Dalam keadaan seperti ini, pemerintah harus hadir untuk mengimplementasikan pasal 29 ayat 2 UUD NKRI 1945 tersebut. Dalam hukum, terhadap orang yang diduga melakukan suatu peristiwa tindak pidana saja, misalnya seseorang diduga melakukan kejahatan, terhadapnya tidaklah bisa dilakukan tindakan main hakim sendiri (eigenrichting), apalagi ini bukanlah kejahatan melainkan beribadah kepada Tuhan. Kita menghimbau agar pihak kepolisian RI mengusut semua peristiwa pembubaran Ibadah secara tuntas, terutama kepolisian daerah (Polda Lampung ) yang merupakan salah satu tempat kejadian (Locus delicti) tindakan pembubaran beribadah, karena selain perbuatan tersebut meresahkan masyarakat juga tindakan tersebut jelas menapikan toleransi sesama umat beragama dan perbuatan tersebut adalah merupakan perbuatan main hakim sendiri serta dapat dikenakan perbuatan tidak menyenangkan terhadap yang beribadah, bahkan mengarah kepada pelecehan terhadap suatu agama.
Selain diatur dalam UUD1945, kebebasan beragama dan beribadah tercantum dalam Deklarasi Universal Hak Asasi Manusia (DUHAM), dokumen kesepakatan internasional yang ditandatangani negara-negara anggota Perserikatan Bangsa-Bangsa (PBB). Adapun jaminan beribadah oleh Negara tersebut adalah berlaku bagi semua agama.

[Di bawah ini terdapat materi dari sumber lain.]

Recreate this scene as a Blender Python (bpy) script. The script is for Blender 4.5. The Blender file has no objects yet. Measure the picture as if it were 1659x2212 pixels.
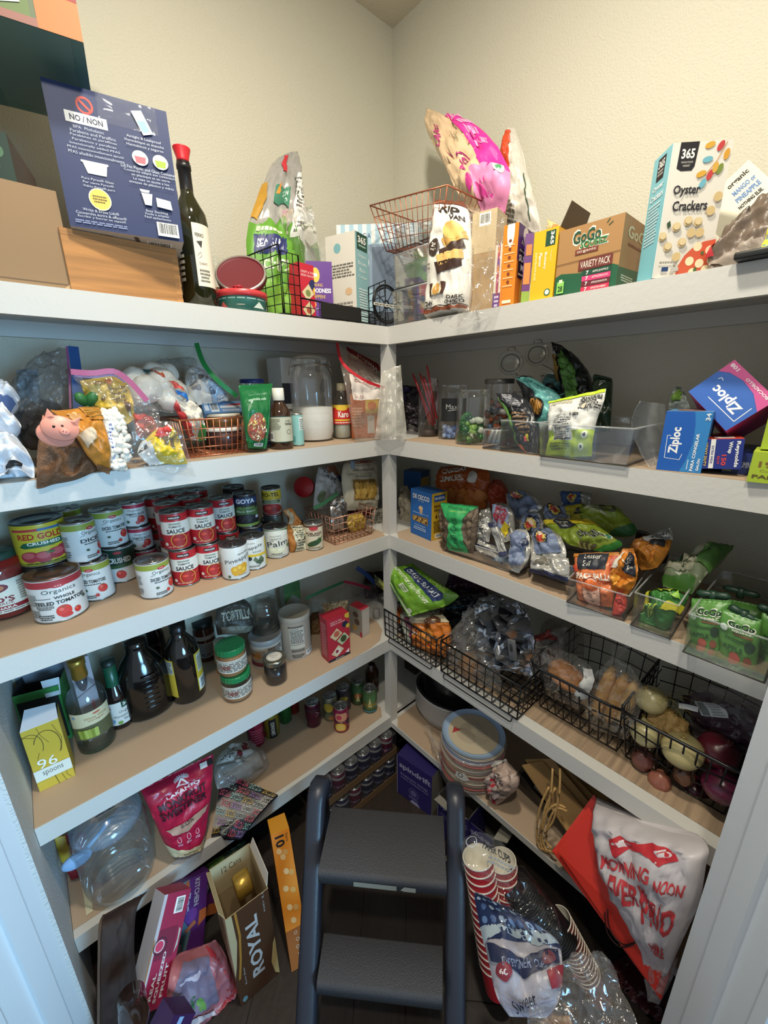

Oleh karenanya,, mari mulai saat ini kita berupaya agar peristiwa serupa agar tidak terjadi lagi, dengan cara memberikan sosialisasi atau edukasi toleransi beragama kepada masyarakat serta menerapkan hukum secara tegas dengan memproses secara hukum bagi semua pelaku pembubaran beribadah.
*Advokat & Pemerhati Sosial, tinggal di Jakarta.